不当表示を許したのは「結果的」ではなく「確信的」ではないか? | ものづくりエンジニアのたまり場ブログ・・・【mono-B-LOGue】

不当表示を許したのは「結果的」ではなく「確信的」ではないか?

日立子会社のエコ冷蔵庫はウソ…省エネ大賞も返上

廃棄された冷蔵庫の樹脂を断熱材に使い、製造工程での二酸化炭素(CO2)排出量を48%削減したなどとうたいながら、実際にはリサイクル材をごくわずかしか使っていなかったとして、公正取引委員会は20日、日立製作所の子会社「日立アプライアンス」(東京都港区)に対し、景品表示法違反(優良誤認)で排除命令を出した。
(中略)
同社では昨年、リサイクル材を活用した冷蔵庫の開発を目指していたが、夏頃になって効果的な断熱効果が得られないことが判明。ところが、開発を担当する設計部と、カタログやポスター製作を担当する商品企画グループとの連絡に不備があり、結果的に不当表示になったという。
(中略)
同社は「お客様に誤解を与え、深くおわびします」とコメントしているが、製品の性能には問題がないとして、返品や交換は受け付けない方針。
この記事によると、製品の販売は9月。
そして、リサイクル材を活用して効果的な断熱効果が得られないことがわかったのが夏頃。

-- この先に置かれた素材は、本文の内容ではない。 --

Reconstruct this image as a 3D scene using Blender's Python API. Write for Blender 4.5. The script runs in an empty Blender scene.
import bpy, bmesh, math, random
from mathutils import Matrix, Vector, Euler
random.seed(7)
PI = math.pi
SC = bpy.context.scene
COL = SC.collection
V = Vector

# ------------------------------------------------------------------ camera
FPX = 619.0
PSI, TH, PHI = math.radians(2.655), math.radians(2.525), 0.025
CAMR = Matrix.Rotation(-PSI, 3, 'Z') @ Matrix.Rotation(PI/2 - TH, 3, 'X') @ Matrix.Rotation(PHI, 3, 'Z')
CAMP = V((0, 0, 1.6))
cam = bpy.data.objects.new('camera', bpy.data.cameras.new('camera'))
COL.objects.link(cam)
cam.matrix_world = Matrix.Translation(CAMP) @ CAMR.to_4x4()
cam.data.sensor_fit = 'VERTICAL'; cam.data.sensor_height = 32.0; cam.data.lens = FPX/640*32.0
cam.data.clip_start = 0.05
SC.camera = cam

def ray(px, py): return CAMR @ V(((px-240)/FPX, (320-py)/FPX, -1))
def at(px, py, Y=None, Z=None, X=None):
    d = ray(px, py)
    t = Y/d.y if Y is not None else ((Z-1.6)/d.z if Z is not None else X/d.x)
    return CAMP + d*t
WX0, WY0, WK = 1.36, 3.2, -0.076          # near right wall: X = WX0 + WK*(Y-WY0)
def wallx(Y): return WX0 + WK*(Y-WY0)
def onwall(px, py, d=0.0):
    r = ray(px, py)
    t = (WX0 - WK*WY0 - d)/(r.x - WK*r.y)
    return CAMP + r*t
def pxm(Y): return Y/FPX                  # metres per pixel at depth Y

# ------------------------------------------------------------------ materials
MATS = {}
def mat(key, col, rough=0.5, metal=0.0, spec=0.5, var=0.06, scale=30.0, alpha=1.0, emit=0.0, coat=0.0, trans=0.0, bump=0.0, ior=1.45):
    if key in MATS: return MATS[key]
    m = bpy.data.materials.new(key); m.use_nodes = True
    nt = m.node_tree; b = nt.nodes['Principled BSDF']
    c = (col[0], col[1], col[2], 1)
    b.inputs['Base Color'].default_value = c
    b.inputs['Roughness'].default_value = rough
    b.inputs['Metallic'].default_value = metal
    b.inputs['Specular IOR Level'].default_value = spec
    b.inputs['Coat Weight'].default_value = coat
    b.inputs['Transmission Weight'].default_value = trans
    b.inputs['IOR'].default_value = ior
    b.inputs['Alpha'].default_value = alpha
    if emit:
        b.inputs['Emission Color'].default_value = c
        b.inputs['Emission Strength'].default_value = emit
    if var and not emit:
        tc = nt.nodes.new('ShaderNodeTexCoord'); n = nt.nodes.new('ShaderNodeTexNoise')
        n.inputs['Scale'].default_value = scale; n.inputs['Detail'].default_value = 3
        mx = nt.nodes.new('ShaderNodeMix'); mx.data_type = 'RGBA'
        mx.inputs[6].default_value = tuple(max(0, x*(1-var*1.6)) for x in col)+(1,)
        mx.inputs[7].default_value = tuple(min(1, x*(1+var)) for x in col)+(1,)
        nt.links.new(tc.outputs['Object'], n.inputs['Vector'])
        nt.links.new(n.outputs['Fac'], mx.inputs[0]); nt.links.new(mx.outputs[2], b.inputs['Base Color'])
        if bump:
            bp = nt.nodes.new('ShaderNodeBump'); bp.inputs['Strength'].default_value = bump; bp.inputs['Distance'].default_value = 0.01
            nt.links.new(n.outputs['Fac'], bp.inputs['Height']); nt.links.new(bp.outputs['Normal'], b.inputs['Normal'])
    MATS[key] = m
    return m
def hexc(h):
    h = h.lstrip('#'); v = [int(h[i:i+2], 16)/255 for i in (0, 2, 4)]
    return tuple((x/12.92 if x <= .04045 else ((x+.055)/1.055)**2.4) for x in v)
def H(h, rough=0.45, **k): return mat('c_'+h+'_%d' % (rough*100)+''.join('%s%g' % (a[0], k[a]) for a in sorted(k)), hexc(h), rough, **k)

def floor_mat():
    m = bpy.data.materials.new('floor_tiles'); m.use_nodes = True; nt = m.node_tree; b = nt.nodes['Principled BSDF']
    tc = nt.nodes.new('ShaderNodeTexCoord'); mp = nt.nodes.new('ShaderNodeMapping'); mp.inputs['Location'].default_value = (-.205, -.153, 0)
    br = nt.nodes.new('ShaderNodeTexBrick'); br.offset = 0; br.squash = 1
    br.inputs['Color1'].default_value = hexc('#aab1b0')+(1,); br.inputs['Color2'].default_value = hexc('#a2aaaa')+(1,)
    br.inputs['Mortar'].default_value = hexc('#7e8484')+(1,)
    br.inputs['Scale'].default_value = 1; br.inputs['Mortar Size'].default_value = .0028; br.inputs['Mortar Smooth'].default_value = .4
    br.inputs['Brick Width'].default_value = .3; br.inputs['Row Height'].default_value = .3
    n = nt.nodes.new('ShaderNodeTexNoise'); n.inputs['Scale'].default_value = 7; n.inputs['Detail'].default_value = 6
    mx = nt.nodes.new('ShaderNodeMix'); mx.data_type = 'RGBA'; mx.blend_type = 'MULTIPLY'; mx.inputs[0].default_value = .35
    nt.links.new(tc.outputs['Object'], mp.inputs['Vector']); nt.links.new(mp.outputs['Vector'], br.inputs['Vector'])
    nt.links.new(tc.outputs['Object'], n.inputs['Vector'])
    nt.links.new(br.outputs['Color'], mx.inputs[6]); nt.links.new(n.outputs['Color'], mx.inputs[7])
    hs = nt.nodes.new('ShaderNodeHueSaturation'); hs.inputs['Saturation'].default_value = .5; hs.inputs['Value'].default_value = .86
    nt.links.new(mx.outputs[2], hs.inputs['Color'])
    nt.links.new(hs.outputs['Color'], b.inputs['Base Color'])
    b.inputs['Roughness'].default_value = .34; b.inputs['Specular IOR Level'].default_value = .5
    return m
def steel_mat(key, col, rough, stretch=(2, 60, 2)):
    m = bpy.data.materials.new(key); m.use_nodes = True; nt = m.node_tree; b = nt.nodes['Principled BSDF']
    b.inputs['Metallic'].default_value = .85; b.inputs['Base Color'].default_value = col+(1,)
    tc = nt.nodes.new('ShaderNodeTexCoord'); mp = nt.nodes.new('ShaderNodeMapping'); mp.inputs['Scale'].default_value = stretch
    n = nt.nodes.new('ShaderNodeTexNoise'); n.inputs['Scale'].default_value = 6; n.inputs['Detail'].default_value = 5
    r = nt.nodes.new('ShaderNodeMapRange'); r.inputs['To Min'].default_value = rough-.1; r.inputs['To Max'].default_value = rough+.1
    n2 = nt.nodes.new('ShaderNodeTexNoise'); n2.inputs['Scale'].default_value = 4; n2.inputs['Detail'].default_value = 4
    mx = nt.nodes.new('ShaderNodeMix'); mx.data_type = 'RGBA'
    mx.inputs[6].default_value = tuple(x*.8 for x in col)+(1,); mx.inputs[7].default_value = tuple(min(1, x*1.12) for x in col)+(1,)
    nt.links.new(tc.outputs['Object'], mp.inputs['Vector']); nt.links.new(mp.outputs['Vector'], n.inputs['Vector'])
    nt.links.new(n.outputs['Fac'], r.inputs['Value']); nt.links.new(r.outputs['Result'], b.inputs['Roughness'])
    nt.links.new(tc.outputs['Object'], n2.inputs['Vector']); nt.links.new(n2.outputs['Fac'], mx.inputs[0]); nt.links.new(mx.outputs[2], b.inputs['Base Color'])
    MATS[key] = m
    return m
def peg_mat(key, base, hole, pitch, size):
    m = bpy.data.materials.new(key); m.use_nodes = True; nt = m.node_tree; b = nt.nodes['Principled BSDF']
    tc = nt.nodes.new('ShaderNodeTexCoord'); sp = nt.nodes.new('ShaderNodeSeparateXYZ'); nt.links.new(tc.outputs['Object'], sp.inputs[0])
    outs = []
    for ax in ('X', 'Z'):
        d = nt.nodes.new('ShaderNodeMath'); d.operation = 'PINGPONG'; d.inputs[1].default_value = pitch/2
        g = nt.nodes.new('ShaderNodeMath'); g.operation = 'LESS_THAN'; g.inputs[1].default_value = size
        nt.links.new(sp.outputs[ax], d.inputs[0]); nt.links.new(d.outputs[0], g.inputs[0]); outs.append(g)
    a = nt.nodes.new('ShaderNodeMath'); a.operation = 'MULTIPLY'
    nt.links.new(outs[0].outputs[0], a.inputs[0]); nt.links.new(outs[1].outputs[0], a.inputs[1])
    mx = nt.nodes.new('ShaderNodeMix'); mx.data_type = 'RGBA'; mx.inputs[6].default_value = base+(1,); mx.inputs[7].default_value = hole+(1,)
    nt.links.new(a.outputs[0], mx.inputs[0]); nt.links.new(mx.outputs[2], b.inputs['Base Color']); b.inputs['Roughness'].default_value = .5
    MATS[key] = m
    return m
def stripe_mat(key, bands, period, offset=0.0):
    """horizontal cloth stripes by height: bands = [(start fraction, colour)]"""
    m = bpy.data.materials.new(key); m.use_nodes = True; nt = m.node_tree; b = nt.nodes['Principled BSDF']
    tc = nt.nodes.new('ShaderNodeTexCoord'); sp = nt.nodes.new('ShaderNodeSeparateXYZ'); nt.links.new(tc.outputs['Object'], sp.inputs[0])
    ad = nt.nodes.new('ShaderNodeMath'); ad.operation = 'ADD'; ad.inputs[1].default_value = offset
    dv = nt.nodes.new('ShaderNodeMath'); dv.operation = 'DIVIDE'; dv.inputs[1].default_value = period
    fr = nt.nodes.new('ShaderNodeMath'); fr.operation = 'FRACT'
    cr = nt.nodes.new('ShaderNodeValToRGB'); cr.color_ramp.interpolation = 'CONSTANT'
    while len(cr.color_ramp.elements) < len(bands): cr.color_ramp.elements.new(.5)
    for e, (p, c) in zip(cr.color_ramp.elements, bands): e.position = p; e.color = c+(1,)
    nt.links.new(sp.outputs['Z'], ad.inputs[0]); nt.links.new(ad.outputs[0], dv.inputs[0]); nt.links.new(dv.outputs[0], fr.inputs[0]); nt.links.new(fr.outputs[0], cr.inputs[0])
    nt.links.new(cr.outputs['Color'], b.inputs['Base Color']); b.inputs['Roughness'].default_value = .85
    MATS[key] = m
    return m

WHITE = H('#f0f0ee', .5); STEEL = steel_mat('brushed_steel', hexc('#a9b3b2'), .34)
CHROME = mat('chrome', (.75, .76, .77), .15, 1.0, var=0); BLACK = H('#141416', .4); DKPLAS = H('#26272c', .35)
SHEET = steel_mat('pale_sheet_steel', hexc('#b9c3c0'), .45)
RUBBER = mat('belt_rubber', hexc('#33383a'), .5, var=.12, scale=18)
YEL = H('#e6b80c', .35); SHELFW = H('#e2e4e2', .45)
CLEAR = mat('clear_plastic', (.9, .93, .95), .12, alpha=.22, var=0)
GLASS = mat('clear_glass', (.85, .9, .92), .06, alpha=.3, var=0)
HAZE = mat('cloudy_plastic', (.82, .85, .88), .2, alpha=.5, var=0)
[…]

長く見積もっても発売前の2か月くらい前に発売する製品の仕様が予定通りでないことがはっきりしたということだが、この時点で違和感を感じる。

また、返品や交換を受け付けない理由が、「製品の性能には問題がない」ということ。これはすなわちリサイクル材を使うと期待していた性能が満足できないことが解ったから、性能を満足する材料を”意図的”に使ったということになるのだが、連絡不備というより、連絡しなかったということなのだろうか。

設計部は記事から読み取れる範囲でも明らかに怠慢なところが2つある。

まず、リサイクル材の断熱効果の確認を製品開発の直前まで行っていること。
全国の家電量販店などに配布するカタログの制作~配布までの最短期間がどの程度かわからないが、感覚的には2か月(それも長く見積もって)はギリギリなのではないか。
製品開発サイクルなどは確立されているだろうから、このような直前まで基本的な仕様について固まっていないということが奇異である。
机上検討だけで見切り発車をした可能性もあるが、いずれにしても怠慢だったのではないか。

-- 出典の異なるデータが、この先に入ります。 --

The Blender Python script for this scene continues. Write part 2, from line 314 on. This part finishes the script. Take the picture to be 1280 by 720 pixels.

もうひとつ。リサイクル材を使えないことをカタログができた後でも連絡できたはずだがそれをしていないこと。
既に公表してしまっているから、とかいう理由で、設計部サイドがだんまりを決め込んだのかもしれない。
もしかしたら、連絡したけれど、なにか世間に伝えないようにする力が働いたのか。
いずれにしても性能を満足する材料を使っているあたり確信犯的である。
性能を満足していれば、製品の”ウリ”である「CO2排出量48%削減」は使っている材料が見えないから解らないだろうと判断したのだろうか。

これは決して「連絡不備」ではない。確信犯的に「連絡を止めた」と言える。
したがって「結果的な不当表示」ではなく、「不当表示になることを確信」して製品を出したということに自らが説明しているように感じるのだが、他に解釈の仕方があればどなたか説明願いたい。